▶ **PROBLEM DETAILS**
Begin with the first line below and retype each line exactly through the line containing "def edge_right(s): return". Any pictures are to be left out.

▶ **PROVIDED MATERIAL**
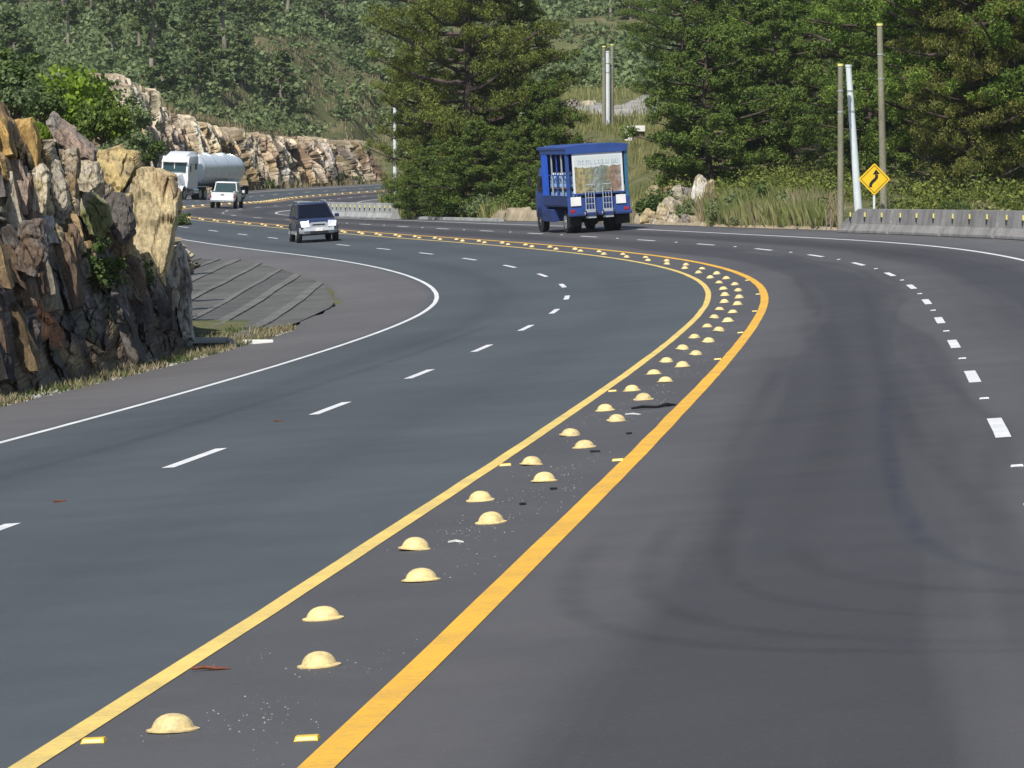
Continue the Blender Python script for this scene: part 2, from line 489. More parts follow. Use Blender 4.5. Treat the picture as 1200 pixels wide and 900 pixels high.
def at(s, o, dz=0.0):
    i = lambda a: np.interp(s, PS, a)
    th = i(PT)
    return np.stack([i(PX) + np.cos(th) * o, i(PY) + np.sin(th) * o, i(PZ) + i(PB) * np.asarray(o) + dz], -1)
def heading(s): return float(np.interp(s, PS, PT))
def nearest(x, y):
    """nearest station and signed offset for points (flat arrays)"""
    qs = PS[::2]; qx = PX[::2]; qy = PY[::2]; qt = PT[::2]
    S = np.empty(len(x)); O = np.empty(len(x))
    for a in range(0, len(x), 20000):
        xx, yy = x[a:a + 20000, None], y[a:a + 20000, None]
        d = (xx - qx) ** 2 + (yy - qy) ** 2
        j = d.argmin(1)
        dx, dy = x[a:a + 20000] - qx[j], y[a:a + 20000] - qy[j]
        S[a:a + 20000] = qs[j] + (-np.sin(qt[j]) * dx + np.cos(qt[j]) * dy)
        O[a:a + 20000] = np.cos(qt[j]) * dx + np.sin(qt[j]) * dy
    return S, O
def edge_left(s): return np.interp(s, [-70, 30, 60, 72, 80, 92, 104, 140, 152, 170, 520], [-10.1, -10.1, -9.9, -9.9, -10.4, -9.8, -9.9, -10.6, -11, -9.6, -9.6])
def edge_right(s): return np.interp(s, [-70, 95, 120, 140, 520], [10.2, 10.2, 9.7, 9.3, 9.3])

_E = at(PS, edge_right(PS)); _m = (PS > 60) & (PS < 222); _u = 600 + _E[_m, 0] / _E[_m, 1] * 4466.5
def verge_D(u):
    """distance at which the right pavement edge lies under a bearing"""
    o = np.argsort(_u); return np.interp(u, _u[o], _E[_m, 1][o])
def ss(a, b, x): t = np.clip((x - a) / (b - a), 0, 1); return t * t * (3 - 2 * t)
def natural(x, y):
    left = np.interp(y, [-100, 0, 60, 90, 150, 240, 330, 400, 470, 560, 620, 800, 1100, 1600], [0, 0.5, 2.6, 3.6, 4.2, 6.0, 8.4, 11.2, 17, 25, 31, 54, 98, 170])
    right = np.interp(y, [-100, 0, 100, 130, 150, 200, 240, 300, 400, 470, 560, 620, 800, 1100, 1600], [-1, -1.2, -1, -.4, .8, 2.4, 4.6, 8, 14, 18.5, 26, 32, 54, 98, 170])
    w = ss(-0.03, 0.03, x / np.maximum(y, 40))
    n = left * (1 - w) + right * w
    p = np.stack([x / 55, y / 70, x * 0], -1).reshape(-1, 3)
    bumpy = (fbm(p, 4, 5).reshape(np.shape(x)) - 0.5)
    return n + bumpy * np.interp(y, [0, 100, 200, 400, 1000], [0.3, 0.8, 1.6, 3.0, 9])
def cut_height(s): return np.interp(s, [-70, 30, 68, 78, 86, 150, 180, 240, 275, 300, 350, 400, 440, 520], [3.5, 4.4, 4.0, 1.2, 0, 0, 2.0, 2.2, 3.0, 7.0, 9.7, 6.6, 5.2, 5])
def ground_z(x, y):
    x = np.atleast_1d(np.asarray(x, float)); y = np.atleast_1d(np.asarray(y, float))
    S, O = nearest(x.ravel(), y.ravel())
    S = S.reshape(x.shape); O = O.reshape(x.shape)
    Sc = np.clip(S, -70, 520)
    zr = np.interp(Sc, PS, PZ); b = np.interp(Sc, PS, PB)
    eL, eR = edge_left(Sc), edge_right(Sc)
    dl, dr = eL - O, O - eR
    N = natural(x, y)
    n2 = fbm(np.stack([x / 3, y / 3, x * 0], -1).reshape(-1, 3), 3, 9).reshape(x.shape) - 0.5
    # left verge
    base = zr + b * np.clip(O, eL, eR) - 0.03
    ch = cut_height(Sc)
    left = base + ch * ss(3.2, 5.6, dl) - 0.05 * np.clip(dl, 0, 6) * (ch < 0.8) - 0.06 * (ch < 0.8)
    wl = ss(6, 18, dl)
    left = left * (1 - wl) + np.maximum(N, left) * wl
    # right verge
    rise = np.interp(Sc, [-70, 100, 116, 122, 135, 150, 165, 175, 200, 300, 520], [-0.5, -0.5, -0.3, 0.5, 1.0, 1.15, 0.9, 0.5, 0.25, 0.3, 0.4])
    right = base + rise * ss(0.3, 5, dr)
    wr = ss(4, 26, dr) * np.interp(Sc, [0, 170, 200, 420, 450], [1, 1, 0.0, 0.0, 1.0])
    wr = np.maximum(wr, ss(6, 15, dr)); wr = np.maximum(wr, ss(5, 20, dr) * ss(330, 380, Sc))
    right = right * (1 - wr) + N * wr
    z = np.where(O < 0, left, right)
    out = np.maximum(dl, dr)
    z = z + n2 * 0.35 * ss(0.4, 3, out) * np.where((O < 0) & (Sc > 72) & (Sc < 160), 0.05, np.where(ch > 0, 1, 0.4))
    z = np.where(out < 0.25, zr + b * O - 0.14 - 0.0 * O, z)
    # beyond the last station the natural hill takes over
    far = np.clip((S - 456) / 60, 0, 1)
    return z * (1 - far) + np.maximum(N, z) * far

def terrain():
    t = np.linspace(0, 1, 560)
    Y = np.where(t < 0.12, -90 + t / 0.12 * 105, 0)
    tt = np.clip((t - 0.12) / 0.88, 0, 1)
    Y = np.where(t >= 0.12, 15 * (1250 / 15) ** (tt ** 0.86), Y)
    u = np.linspace(-1, 1, 460)
    u = np.sign(u) * (0.75 * np.abs(u) + 0.25 * np.abs(u) ** 3)
    YY, UU = np.meshgrid(Y, u, indexing='ij')
    XX = UU * (55 + 0.42 * np.maximum(YY, 0))
    ZZ = ground_z(XX, YY)
    nY, nU = YY.shape
    v = np.stack([XX, YY, ZZ], -1).reshape(-1, 3)
    idx = np.arange(nY * nU).reshape(nY, nU)
    f = np.stack([idx[:-1, :-1], idx[:-1, 1:], idx[1:, 1:], idx[1:, :-1]], -1).reshape(-1, 4)
    add('terrain', np_mesh('terrain', v, f, True), M['ground'], kind='structure')
terrain()

# ------------------------------------------------------------------ road surface and painted markings
def road():
    s = np.arange(-70, 458.5, 1.0)
    eL, eR = edge_left(s), edge_right(s)
    nfr = np.linspace(0, 1, 17)
    jit = (fbm(np.stack([s / 2.2, s * 0, s * 0], -1), 3, 3) - 0.5) * 0.5
    jit2 = (fbm(np.stack([s / 2.2, s * 0 + 9, s * 0], -1), 3, 4) - 0.5) * 0.3
    rows = []; uv = []
    for f_ in [-1] + list(nfr) + [2]:
        f = min(max(f_, 0), 1)
        o = (eL + jit) * (1 - f) + (eR + jit2) * f
        p = at(s, o)
        if f_ in (-1, 2): p = at(s, o + (-0.12 if f_ < 0 else 0.12)); p[:, 2] -= 0.2
        rows.append(p); uv.append(np.stack([o, s], -1))
    v = np.stack(rows, 1); uv = np.stack(uv, 1)
    n, k = v.shape[:2]
    idx = np.arange(n * k).reshape(n, k)
    f = np.stack([idx[:-1, :-1], idx[:-1, 1:], idx[1:, 1:], idx[1:, :-1]], -1).reshape(-1, 4)
    return add('road', np_mesh('road', v.reshape(-1, 3), f, True, uv.reshape(-1, 2)), M['asphalt'], kind='structure')
ROAD = road()
def stripe(name, o, w, s0, s1, mat, dz=0.004, step=1.0, jit=0.0):
    n = max(2, int((s1 - s0) / step) + 1)
    s = np.linspace(s0, s1, n)
    j = (fbm(np.stack([s / 1.3, s * 0 + o, s * 0], -1), 3, 8) - 0.5) * jit
    if 0 < o < 1: j = j + 0.05 * np.clip(1 - s / 12, 0, 1.2)
    v = np.stack([at(s, o - w / 2 + j, dz), at(s, o + w / 2 + j * 0.6, dz)], 1).reshape(-1, 3)
    i = np.arange(n - 1) * 2
    f = np.stack([i, i + 1, i + 3, i + 2], -1)
    return add(name, np_mesh(name, v, f, True), mat, ROAD)
MED = 0.61181; WL = 3.33905; WR = 3.09699; EL = 3.35669; ER = 3.37205
stripe('left_edge_line', -MED - WL - EL, 0.115, -60, 456, M['white_line'], jit=0.02)
stripe('left_centre_line', -MED, 0.125, -60, 456, M['yellow_far'], jit=0.03)
stripe('right_centre_line', MED, 0.165, -60, 456, M['yellow_near'], jit=0.03)
stripe('right_edge_line', MED + WR + ER, 0.12, -60, 456, M['white_line'], jit=0.02)
def dash_chain(o, first, pitch, i0, i1, length, w):
    p = at(PS, o); m = PS >= 0
    seg = np.concatenate([[0], np.cumsum(np.hypot(np.diff(p[m, 0]), np.diff(p[m, 1])))])
    out = []
    for i in range(i0, i1):
        a = first + pitch * i
        s = float(np.interp(a, seg, PS[m])) if a >= 0 else a
        if s > 454: break
        stripe('lane_dash', o, w, s - length / 2, s + length / 2, M['white_line'], step=0.7, jit=0.015)
        out.append(s)
    return out
def stain_mat(name, c, strength):
    m, nt, b = new_mat(name)
    uv = nt.nodes.new('ShaderNodeUVMap'); uv.uv_map = 'road'
    sep = nt.nodes.new('ShaderNodeSeparateXYZ'); link(nt, uv.outputs[0], sep.inputs[0])
    x = math_node(nt, 'MULTIPLY', sep.outputs[0], sep.outputs[0])
    across = math_node(nt, 'POWER', math_node(nt, 'SUBTRACT', 1.0, x, clamp=True), 1.6)
    e = math_node(nt, 'MULTIPLY', sep.outputs[1], math_node(nt, 'SUBTRACT', 1.0, sep.outputs[1]))
    along = math_node(nt, 'MULTIPLY', e, 6.0, clamp=True)
    n = noise(nt, 2.2, 4, 0.6, geo_pos(nt)); n = math_node(nt, 'MULTIPLY_ADD', n, 1.6, -0.2, clamp=True)
    n2 = noise(nt, 40, 3, 0.7, geo_pos(nt)); n = math_node(nt, 'MULTIPLY', n, math_node(nt, 'ADD', n2, 0.45))
    a = math_node(nt, 'MULTIPLY', math_node(nt, 'MULTIPLY', across, along), math_node(nt, 'MULTIPLY', n, strength), clamp=True)
    b.inputs['Base Color'].default_value = (*c, 1); b.inputs['Roughness'].default_value = 0.7
    link(nt, a, b.inputs['Alpha'])
    return m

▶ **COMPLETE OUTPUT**
Continue the Blender Python script for this scene: part 2, from line 489. More parts follow. Use Blender 4.5. Treat the picture as 1200 pixels wide and 900 pixels high.
def at(s, o, dz=0.0):
    i = lambda a: np.interp(s, PS, a)
    th = i(PT)
    return np.stack([i(PX) + np.cos(th) * o, i(PY) + np.sin(th) * o, i(PZ) + i(PB) * np.asarray(o) + dz], -1)
def heading(s): return float(np.interp(s, PS, PT))
def nearest(x, y):
    """nearest station and signed offset for points (flat arrays)"""
    qs = PS[::2]; qx = PX[::2]; qy = PY[::2]; qt = PT[::2]
    S = np.empty(len(x)); O = np.empty(len(x))
    for a in range(0, len(x), 20000):
        xx, yy = x[a:a + 20000, None], y[a:a + 20000, None]
        d = (xx - qx) ** 2 + (yy - qy) ** 2
        j = d.argmin(1)
        dx, dy = x[a:a + 20000] - qx[j], y[a:a + 20000] - qy[j]
        S[a:a + 20000] = qs[j] + (-np.sin(qt[j]) * dx + np.cos(qt[j]) * dy)
        O[a:a + 20000] = np.cos(qt[j]) * dx + np.sin(qt[j]) * dy
    return S, O
def edge_left(s): return np.interp(s, [-70, 30, 60, 72, 80, 92, 104, 140, 152, 170, 520], [-10.1, -10.1, -9.9, -9.9, -10.4, -9.8, -9.9, -10.6, -11, -9.6, -9.6])
def edge_right(s): return np.interp(s, [-70, 95, 120, 140, 520], [10.2, 10.2, 9.7, 9.3, 9.3])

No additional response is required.